EXERCISE REQUIREMENTS — Please return the full listing below without altering anything.

DATA SHOWN —

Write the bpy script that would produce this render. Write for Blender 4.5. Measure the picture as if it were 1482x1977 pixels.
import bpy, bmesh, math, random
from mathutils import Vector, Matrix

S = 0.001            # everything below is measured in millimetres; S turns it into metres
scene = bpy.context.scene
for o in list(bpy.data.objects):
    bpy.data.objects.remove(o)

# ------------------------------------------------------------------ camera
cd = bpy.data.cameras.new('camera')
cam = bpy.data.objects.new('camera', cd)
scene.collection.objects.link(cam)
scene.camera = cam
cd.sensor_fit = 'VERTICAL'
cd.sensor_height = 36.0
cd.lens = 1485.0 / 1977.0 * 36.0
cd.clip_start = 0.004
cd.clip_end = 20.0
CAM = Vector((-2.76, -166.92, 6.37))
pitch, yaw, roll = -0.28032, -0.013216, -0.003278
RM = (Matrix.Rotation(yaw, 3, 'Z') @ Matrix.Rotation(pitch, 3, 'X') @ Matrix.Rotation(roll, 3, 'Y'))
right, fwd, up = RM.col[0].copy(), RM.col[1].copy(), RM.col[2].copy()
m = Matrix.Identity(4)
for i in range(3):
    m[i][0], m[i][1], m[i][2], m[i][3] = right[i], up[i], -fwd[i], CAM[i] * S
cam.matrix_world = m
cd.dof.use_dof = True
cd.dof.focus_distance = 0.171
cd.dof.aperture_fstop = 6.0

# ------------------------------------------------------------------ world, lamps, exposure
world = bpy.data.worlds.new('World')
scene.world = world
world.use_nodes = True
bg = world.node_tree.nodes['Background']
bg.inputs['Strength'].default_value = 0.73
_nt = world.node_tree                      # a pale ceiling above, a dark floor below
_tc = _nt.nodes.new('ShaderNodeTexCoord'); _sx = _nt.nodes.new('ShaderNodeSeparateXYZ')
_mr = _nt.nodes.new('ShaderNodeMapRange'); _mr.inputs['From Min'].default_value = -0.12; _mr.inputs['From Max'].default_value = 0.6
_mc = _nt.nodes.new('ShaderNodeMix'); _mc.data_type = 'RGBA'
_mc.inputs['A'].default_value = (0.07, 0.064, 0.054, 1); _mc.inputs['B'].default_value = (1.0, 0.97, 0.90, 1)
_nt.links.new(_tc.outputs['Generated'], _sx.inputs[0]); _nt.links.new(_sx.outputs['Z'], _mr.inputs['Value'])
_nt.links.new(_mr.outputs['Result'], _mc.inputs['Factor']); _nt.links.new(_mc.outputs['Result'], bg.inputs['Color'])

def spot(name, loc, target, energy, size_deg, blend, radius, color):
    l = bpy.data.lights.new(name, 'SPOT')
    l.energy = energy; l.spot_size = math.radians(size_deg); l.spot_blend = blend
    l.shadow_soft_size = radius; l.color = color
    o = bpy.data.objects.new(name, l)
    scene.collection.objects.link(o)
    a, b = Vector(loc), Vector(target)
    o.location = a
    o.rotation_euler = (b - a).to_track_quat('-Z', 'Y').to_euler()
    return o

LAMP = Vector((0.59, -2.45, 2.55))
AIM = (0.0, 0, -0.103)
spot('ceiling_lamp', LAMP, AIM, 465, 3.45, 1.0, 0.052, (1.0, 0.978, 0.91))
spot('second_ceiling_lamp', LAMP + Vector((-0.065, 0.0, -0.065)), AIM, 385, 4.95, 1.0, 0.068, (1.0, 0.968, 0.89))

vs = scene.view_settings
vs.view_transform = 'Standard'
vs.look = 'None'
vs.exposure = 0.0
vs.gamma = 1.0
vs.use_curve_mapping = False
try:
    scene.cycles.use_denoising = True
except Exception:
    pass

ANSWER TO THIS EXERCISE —
Write the bpy script that would produce this render. Write for Blender 4.5. Measure the picture as if it were 1482x1977 pixels.
import bpy, bmesh, math, random
from mathutils import Vector, Matrix

S = 0.001            # everything below is measured in millimetres; S turns it into metres
scene = bpy.context.scene
for o in list(bpy.data.objects):
    bpy.data.objects.remove(o)

# ------------------------------------------------------------------ camera
cd = bpy.data.cameras.new('camera')
cam = bpy.data.objects.new('camera', cd)
scene.collection.objects.link(cam)
scene.camera = cam
cd.sensor_fit = 'VERTICAL'
cd.sensor_height = 36.0
cd.lens = 1485.0 / 1977.0 * 36.0
cd.clip_start = 0.004
cd.clip_end = 20.0
CAM = Vector((-2.76, -166.92, 6.37))
pitch, yaw, roll = -0.28032, -0.013216, -0.003278
RM = (Matrix.Rotation(yaw, 3, 'Z') @ Matrix.Rotation(pitch, 3, 'X') @ Matrix.Rotation(roll, 3, 'Y'))
right, fwd, up = RM.col[0].copy(), RM.col[1].copy(), RM.col[2].copy()
m = Matrix.Identity(4)
for i in range(3):
    m[i][0], m[i][1], m[i][2], m[i][3] = right[i], up[i], -fwd[i], CAM[i] * S
cam.matrix_world = m
cd.dof.use_dof = True
cd.dof.focus_distance = 0.171
cd.dof.aperture_fstop = 6.0

# ------------------------------------------------------------------ world, lamps, exposure
world = bpy.data.worlds.new('World')
scene.world = world
world.use_nodes = True
bg = world.node_tree.nodes['Background']
bg.inputs['Strength'].default_value = 0.73
_nt = world.node_tree                      # a pale ceiling above, a dark floor below
_tc = _nt.nodes.new('ShaderNodeTexCoord'); _sx = _nt.nodes.new('ShaderNodeSeparateXYZ')
_mr = _nt.nodes.new('ShaderNodeMapRange'); _mr.inputs['From Min'].default_value = -0.12; _mr.inputs['From Max'].default_value = 0.6
_mc = _nt.nodes.new('ShaderNodeMix'); _mc.data_type = 'RGBA'
_mc.inputs['A'].default_value = (0.07, 0.064, 0.054, 1); _mc.inputs['B'].default_value = (1.0, 0.97, 0.90, 1)
_nt.links.new(_tc.outputs['Generated'], _sx.inputs[0]); _nt.links.new(_sx.outputs['Z'], _mr.inputs['Value'])
_nt.links.new(_mr.outputs['Result'], _mc.inputs['Factor']); _nt.links.new(_mc.outputs['Result'], bg.inputs['Color'])

def spot(name, loc, target, energy, size_deg, blend, radius, color):
    l = bpy.data.lights.new(name, 'SPOT')
    l.energy = energy; l.spot_size = math.radians(size_deg); l.spot_blend = blend
    l.shadow_soft_size = radius; l.color = color
    o = bpy.data.objects.new(name, l)
    scene.collection.objects.link(o)
    a, b = Vector(loc), Vector(target)
    o.location = a
    o.rotation_euler = (b - a).to_track_quat('-Z', 'Y').to_euler()
    return o

LAMP = Vector((0.59, -2.45, 2.55))
AIM = (0.0, 0, -0.103)
spot('ceiling_lamp', LAMP, AIM, 465, 3.45, 1.0, 0.052, (1.0, 0.978, 0.91))
spot('second_ceiling_lamp', LAMP + Vector((-0.065, 0.0, -0.065)), AIM, 385, 4.95, 1.0, 0.068, (1.0, 0.968, 0.89))

vs = scene.view_settings
vs.view_transform = 'Standard'
vs.look = 'None'
vs.exposure = 0.0
vs.gamma = 1.0
vs.use_curve_mapping = False
try:
    scene.cycles.use_denoising = True
except Exception:
    pass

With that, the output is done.